Year of publication:
2014

Publishers:
Degrowth Conference Leipzig 2014

Language:
English

Abstract: A new cycle of colonial expansion for the massive extraction of common goods is currently restructuring the relationship between humanity and nature, and thus the relationship between market, autonomous societies and State as well as the relations between global North and South and gender relations. This reality issues a complicated challenge to social movements seeking transformation. At the same time, it opens the perspective on a more radical change, motivated in the first place by the agency of the resisting subjects, like women’s and feminist movements who have a crucial role in the care and defense of the territories facing extractivism, and because it turns visible the crossroads of patriarchal, colonial and anthropocentric domination that are inherent to capitalism.

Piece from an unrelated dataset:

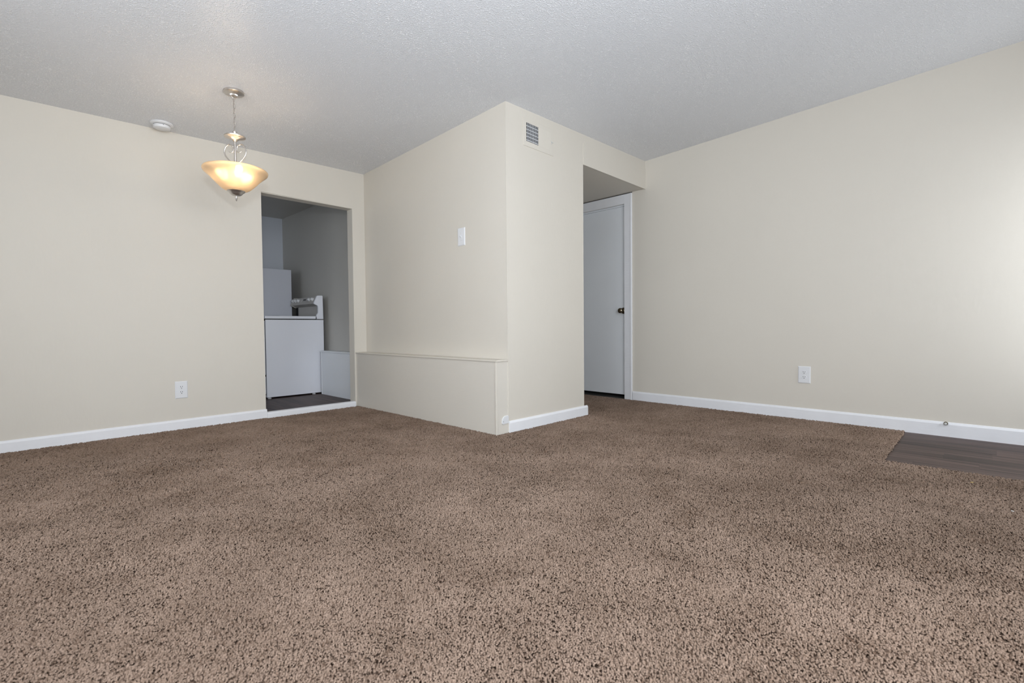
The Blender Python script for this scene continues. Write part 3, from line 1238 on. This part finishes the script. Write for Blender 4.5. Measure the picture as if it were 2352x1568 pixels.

I propose that the questions that are being asked by the organized peoples and women facing extractivism in the context of the expansion of mining in Peru contribute to the debate for more integral alternatives and paths towards change: Is this development going to ensure my good living, for my people and the generations to come? Will it, moreover, ensure a life in dignity and with more autonomy for women, in spite of the fact that the model reinforces the patriarchal character of gender relations?



This media entry was a contribution to the special session "Beyond development and resource extractivism: Feminist perpectives" at the 4th International Degrowth Conference in Leipzig in 2014.